It’s Complicated

Sunday was Day One for our organization’s (Seventh Generation Advisors) Lives Per Gallon Story Project.  My colleague Andria and I were dispatched to the Gulf Coast to give the victims of the BP oil spill a voice; a venue to express how they are being impacted; and a way to connect with those who want to help. 

The immediate and primary focus is to hear DIRECTLY from the people that are being impacted in order to facilitate the help they need.

Okay that doesn’t seem complicated – surely as we drove out to the southern most tip of the state of Louisiana – Venice, LA, one of the center points of the spill clean-up efforts – we would find throngs of people lining up to talk to us. Or maybe not.

The communities dotting the narrow road leading down to “ground zero” are surrounded by vibrant bayou ecosystem and marshland. Knitted into the landscape is mile after mile of seafood restaurants, charter fishing businesses, family owned farm stands and coin laundromats. As we ventured down the highway we figured that finding folks that have been impacted and who would be willing to talk to us would be aplenty, and surely BP and offshore oil drilling the arch nemesis in their stories.
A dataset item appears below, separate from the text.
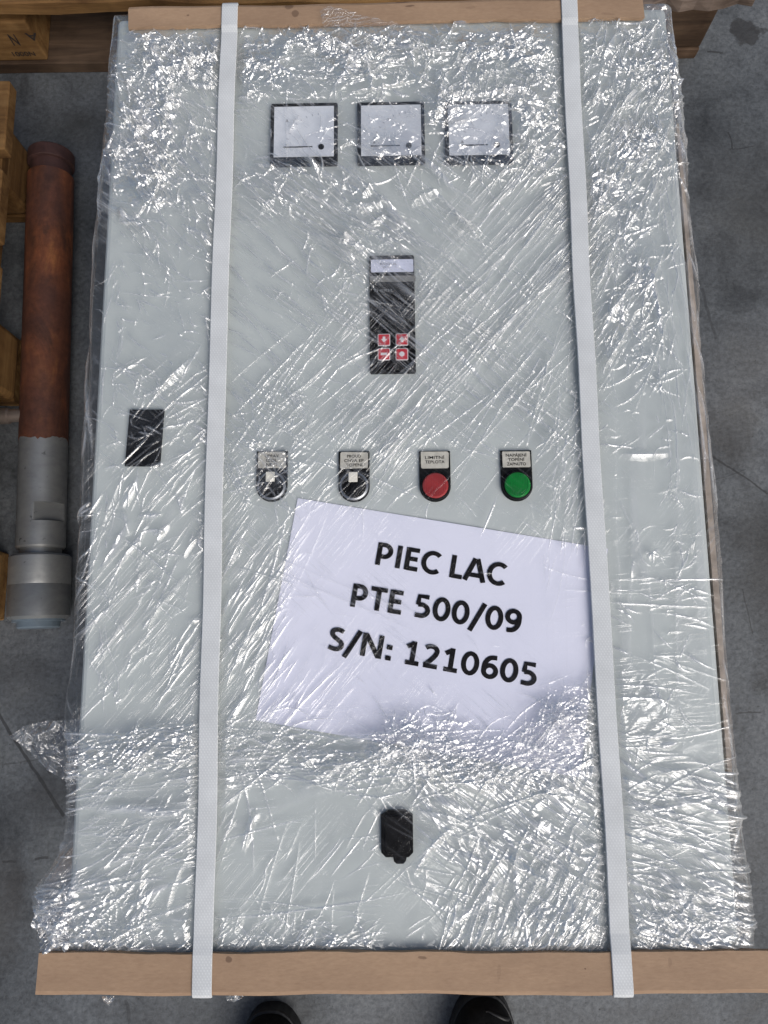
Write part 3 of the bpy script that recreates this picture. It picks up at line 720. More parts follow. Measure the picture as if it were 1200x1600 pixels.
def stroke_text(s, o0, e, n_, width, cap, half=0.088):
    bm = bmesh.new(); x = 0.0; lay = 0
    tot = sum(GLYPH[c][0] for c in s) - .16; sx = width / tot
    for c in s:
        adv, paths = GLYPH[c]
        hw = 0.11 if c == ':' else half
        for p in paths:
            p = np.array(p, float); tg = np.gradient(p, axis=0); tg /= np.linalg.norm(tg, axis=1)[:, None] + 1e-9
            closed = np.hypot(*(p[0] - p[-1])) < 1e-6
            if closed: tg[0] = tg[-1] = (p[1] - p[-2]) / np.linalg.norm(p[1] - p[-2])
            lv = []; dz = 0.00002 * (lay % 4); lay += 1
            for q, t_ in zip(p, tg):
                nn = np.array([-t_[1], t_[0]]) * hw
                for w_ in (q + nn, q - nn):
                    wp = o0 + e * ((x + w_[0] - .08) * sx) + n_ * (w_[1] * cap); wp[2] += dz
                    lv.append(bm.verts.new(wp))
            for i in range(len(p) - 1): bm.faces.new((lv[2 * i], lv[2 * i + 1], lv[2 * i + 3], lv[2 * i + 2]))
        x += adv
    bmesh.ops.recalc_face_normals(bm, faces=bm.faces)
    return bm
for s, bl, br, tlp in (('PIEC LAC', (586, 882), (785, 916), (591, 847)), ('PTE 500/09', (547, 947.5), (812, 990.5), (552, 911.5)), ('S/N: 1210605', (512, 1015), (836, 1073.5), (517, 979))):
    o0 = px_plane(*bl); o1 = px_plane(*br); o2 = px_plane(*tlp)
    e = o1 - o0; wd = np.linalg.norm(e); e = e / wd
    n_ = np.array([-e[1], e[0], 0]); cp = float(np.dot(o2 - o0, n_))
    obj('printed_line', stroke_text(s, o0, e, n_, wd, cp, 0.096), INK, sheet)

# ------------------------------------------------------------------ stretch film
STEP = 0.0007
A0, RR = 0.2985, 0.006                      # half width of the wrapped box and the radius of its edge
YT, YB = 0.665, -0.2955
reg = np.arange(-0.330, 0.330 + 1e-9, STEP)
coarse = np.cumsum(np.full(34, 0.006))
us = np.concatenate([(-0.330 - coarse)[::-1], reg, 0.330 + coarse])
regy = np.arange(YB - 0.006, YT + 0.006, STEP)
cy2 = np.cumsum(np.full(20, 0.010))
vs_ = np.concatenate([(regy[0] - cy2)[::-1], regy, regy[-1] + cy2])
U, V = np.meshgrid(us, vs_)
NXR, NYR = len(reg), len(regy); OX, OY = len(coarse), len(cy2)
H = np.zeros_like(U)
tabs = [rng.random((256, 256)) for _ in range(8)]
def vnoise(x, y, k=0):
    T = tabs[k % 8]; off = 17 * (k // 8)
    ix = np.floor(x).astype(np.int64); iy = np.floor(y).astype(np.int64)
    fx = x - ix; fy = y - iy
    fx = fx * fx * fx * (fx * (fx * 6 - 15) + 10); fy = fy * fy * fy * (fy * (fy * 6 - 15) + 10)
    i0 = (ix + off) & 255; i1 = (ix + 1 + off) & 255; j0 = (iy + off) & 255; j1 = (iy + 1 + off) & 255
    return (T[j0, i0] * (1 - fx) + T[j0, i1] * fx) * (1 - fy) + (T[j1, i0] * (1 - fx) + T[j1, i1] * fx) * fy
# slow undulation of the stretched film
H += 0.0030 * vnoise(U / 0.07, V / 0.07, 0) + 0.0012 * vnoise(U / 0.024 + 5, V / 0.03, 1)
# regions measured from the photograph: centre px, radii px, weight
def blob(px, py, rx, ry, rot=0.0):
    c = P(px, py, 0.384); s = 1.0 / 1640.0
    ca, sa = math.cos(rad(rot)), math.sin(rad(rot))
    dx, dy = U - c[0], V - c[1]
    a = (dx * ca + dy * sa) / (rx * s); b = (-dx * sa + dy * ca) / (ry * s)
    return np.exp(-(a * a + b * b) ** 1.5)
CR = np.zeros_like(U)
for (px, py, rx, ry, rot, w) in ((620, 85, 520, 66, 0, 1.0), (1035, 60, 60, 160, 0, 1.0), (205, 90, 70, 90, 0, 0.9), (215, 210, 70, 230, 10, 0.85), (290, 300, 60, 160, 20, 0.5), (970, 190, 100, 220, -14, 0.9), (240, 560, 100, 160, 0, 0.2),
        (985, 480, 60, 150, 0, 0.65), (770, 190, 130, 90, 0, 0.95), (600, 215, 120, 60, 0, 0.7), (420, 300, 90, 90, 0, 0.4), (200, 1170, 130, 42, 8, 0.8), (430, 1205, 170, 30, 4, 0.7), (640, 1165, 90, 50, 0, 0.95), (780, 1200, 130, 45, -6, 0.8), (890, 1130, 55, 80, 0, 0.9), (110, 1430, 70, 65, 0, 1.0),
        (230, 1455, 110, 34, 0, 0.75), (260, 1260, 150, 45, 22, 0.45), (800, 1290, 120, 90, -30, 0.32), (330, 1475, 260, 18, 0, 0.55),
        (850, 1450, 110, 42, 0, 0.6), (1080, 1455, 90, 34, 0, 0.55), (1030, 1250, 70, 60, 0, 0.25), (430, 710, 60, 50, 0, 0.5), (560, 330, 160, 70, -40, 0.3), (990, 1110, 60, 70, 0, 0.35)):
    CR = np.maximum(CR, w * blob(px, py, rx, ry, rot))
warpx = 0.010 * (vnoise(U / 0.03, V / 0.03, 2) - 0.5); warpy = 0.010 * (vnoise(U / 0.03 + 9, V / 0.03, 3) - 0.5)
cr = np.zeros_like(U)
for k, (cell, amp, ang) in enumerate(((0.020, 0.0026, 20), (0.013, 0.0019, 65), (0.0085, 0.00125, -35), (0.006, 0.0008, 5))):
    ca, sa = math.cos(rad(ang)), math.sin(rad(ang))
    x = (U * ca + V * sa + warpx) / cell; y = (-U * sa + V * ca + warpy) / (cell * 0.6)
    cr += amp * (1 - np.abs(2 * vnoise(x, y, k + 2) - 1))
patch = np.clip(vnoise(U / 0.028, V / 0.028, 5) * 2.0 - 0.45, 0, 1)
CRM = CR * patch
H += 0.12 * cr * CRM * (1 + 1.0 * np.clip(V / 0.6, 0, 1))
# stretched bundles of parallel lines
BUN = np.zeros_like(U)
def bundle(mask, ang, across, along, amp, k):
    global H, BUN
    ca, sa = math.cos(rad(ang)), math.sin(rad(ang))
    x = (U * ca + V * sa) / along; y = (-U * sa + V * ca + 0.25 * warpx) / across
    n1 = vnoise(x, y, k); r_ = np.clip(1 - np.abs(2 * n1 - 1) * 2.6, 0, 1); H += mask * amp * 0.35 * r_; BUN = np.maximum(BUN, np.clip(mask, 0, 1) * r_ * r_)
bundle(blob(560, 370, 260, 110, -40), -40, 0.0055, 0.075, 0.0019, 1)
bundle(blob(280, 220, 120, 220, -50), -52, 0.006, 0.06, 0.0019, 6)
bundle(blob(690, 560, 330, 130, 49), 50, 0.005, 0.16, 0.0015, 2)
bundle(blob(850, 340, 120, 130, 45), 47, 0.004, 0.15, 0.0011, 3)
bundle(blob(740, 560, 220, 160, -42), -42, 0.007, 0.14, 0.0013, 4)
bundle(blob(350, 950, 160, 240, 55), 56, 0.007, 0.09, 0.0017, 5)
bundle(blob(600, 1195, 560, 34, 3), 5, 0.005, 0.07, 0.0024, 6)
bundle(blob(300, 1270, 230, 80, 22), 22, 0.006, 0.08, 0.0018, 7)
bundle(blob(830, 1290, 190, 150, -35), -36, 0.009, 0.16, 0.0016, 0)
bundle(blob(880, 1430, 120, 70, 60), 62, 0.008, 0.12, 0.0014, 1)
bundle(blob(1070, 1340, 110, 170, -10), -14, 0.009, 0.16, 0.0014, 2)
bundle(blob(1075, 330, 40, 460, -4), 97, 0.006, 0.10, 0.0018, 3)
bundle(blob(960, 250, 90, 260, 60), 62, 0.006, 0.07, 0.0020, 4)
bundle(blob(1000, 900, 140, 260, 0), 88, 0.010, 0.12, 0.0008, 5)
# individual creases
HR = np.zeros((NYR, NXR)); LR = np.zeros((NYR, NXR))
def crease(wx, wy, ang, L, sg, h, bend=0.0, kind=0):
    ca, sa = math.cos(ang), math.sin(ang)
    ex_ = abs(ca) * L / 2 + 4 * sg + abs(bend) * L + .002; ey_ = abs(sa) * L / 2 + 4 * sg + abs(bend) * L + .002
    i0 = max(0, int((wx - ex_ - reg[0]) / STEP)); i1 = min(NXR, int((wx + ex_ - reg[0]) / STEP) + 2)
    j0 = max(0, int((wy - ey_ - regy[0]) / STEP)); j1 = min(NYR, int((wy + ey_ - regy[0]) / STEP) + 2)
    if i1 <= i0 or j1 <= j0: return
    X = reg[i0:i1][None, :] - wx; Y = regy[j0:j1][:, None] - wy
    s = (X * ca + Y * sa) / (L / 2); t_ = -X * sa + Y * ca - bend * L * (s * s - 0.4)
    tp = np.clip(1 - s * s, 0, 1)
    sw = sg * (0.6 + 0.4 * tp)
    if kind == 0: pr = np.exp(-(t_ / sw) ** 2)
    elif kind == 1: pr = np.clip(1 - np.abs(t_) / (1.6 * sw), 0, 1)
    else: pr = np.where((t_ > -sw) & (t_ < 2.2 * sw), np.where(t_ < 2 * sw, (t_ + sw) / (3 * sw), 0), 0.0)
    h *= 1.0 + 1.3 * min(1, max(0, (wy - 0.02) / 0.5))
    crk = random.uniform(0.2, 1.0)
    HR[j0:j1, i0:i1] += h * pr * np.sqrt(tp)
    LR[j0:j1, i0:i1] = np.maximum(LR[j0:j1, i0:i1], np.minimum(1, pr * pr * tp * crk))
def scatter(n, poly, ang, dev, L, sg, h, bend=0.06, kinds=(0, 0, 1)):
    """n creases inside a photo-pixel box (x0,y0,x1,y1)"""
    x0_, y0_, x1_, y1_ = poly
    for _ in range(int(n * 0.6)):
        q = P(random.uniform(x0_, x1_), random.uniform(y0_, y1_), 0.384)
        a = rad(random.gauss(ang, dev)); l = random.uniform(*L) * random.choice((0.7, 1, 1.4, 2.2))
        crease(q[0], q[1], a, l, random.uniform(*sg), random.uniform(*h), random.gauss(0, bend), random.choice(kinds))
def line(x0_, y0_, x1_, y1_, sg=0.0013, h=0.0013, bend=0.0, kind=0):
    a = P(x0_, y0_, 0.384); b = P(x1_, y1_, 0.384); d = b - a
    crease((a[0] + b[0]) / 2, (a[1] + b[1]) / 2, math.atan2(d[1], d[0]), math.hypot(d[0], d[1]), sg, h, bend, kind)
S, Hh = (0.0006, 0.0011), (0.0005, 0.0012)
scatter(900, (195, 40, 1040, 165), 0, 60, (.008, .024), S, Hh, 0.12)
scatter(420, (180, 60, 345, 480), -48, 28, (.008, .03), S, Hh)
scatter(620, (890, 30, 1060, 620), 62, 34, (.008, .03), S, Hh, 0.1)
scatter(330, (690, 120, 900, 290), 20, 60, (.008, .025), S, Hh, 0.1)
scatter(220, (340, 150, 700, 300), -38, 30, (.008, .035), S, Hh)
scatter(240, (340, 260, 760, 560), -42, 9, (.012, .06), S, (.0009, .0018), 0.03)
scatter(60, (430, 300, 600, 480), 55, 30, (.006, .02), S, Hh)
scatter(110, (560, 420, 900, 720), 50, 5, (.03, .11), S, (.0007, .0014), 0.015)
scatter(60, (590, 430, 900, 740), -40, 6, (.02, .10), S, (.0007, .0014), 0.015)
scatter(90, (770, 250, 900, 480), 48, 4, (.03, .11), S, (.0007, .0014), 0.01)
scatter(120, (400, 560, 640, 780), 48, 9, (.02, .08), S, (.0007, .0015), 0.03)
scatter(160, (180, 480, 335, 700), -40, 30, (.006, .022), S, Hh, 0.1)
scatter(70, (200, 560, 335, 740), 42, 10, (.015, .05), S, Hh, 0.03)
scatter(150, (345, 640, 480, 790), 10, 50, (.006, .022), S, Hh, 0.1)
scatter(120, (340, 540, 560, 700), -40, 14, (.010, .04), S, Hh, 0.04)
scatter(150, (130, 740, 330, 1110), 55, 14, (.010, .045), S, Hh, 0.05)
scatter(60, (130, 800, 330, 1000), -35, 20, (.008, .03), S, Hh, 0.06)
scatter(130, (330, 800, 470, 1120), 55, 8, (.015, .07), S, Hh, 0.03)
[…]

Naïve perhaps. For some that is indeed the case, as expressed by a few of the seafood vendors we interviewed, but for many of these people BP did wrong, but they are doing the best they can. And even more on their minds – the prospect of cutting offshore drilling – for many of these people a moratorium represents another knife in the heart of the community. As one restaurant owner expressed to us “every teenage boy dreams of getting a job on an oil rig”.  It was a sobering comment for this wide-eyed tree hugger from California and not the story we were looking for.  Since that interview and a few others like it the comment has me thinking deeply and searching for answers. How are we EVER going to transition away from oil when it’s woven so deeply into our culture and our communities?  My immediate thought is we must develop a duel track in these communities – provide opportunities and training for green, clean jobs while the oil jobs remain. Those jobs must be coveted, must be lucrative and must eventually be the dream of a teenage boy to pursue. Until then I fear disasters like BP will be a clear and present danger.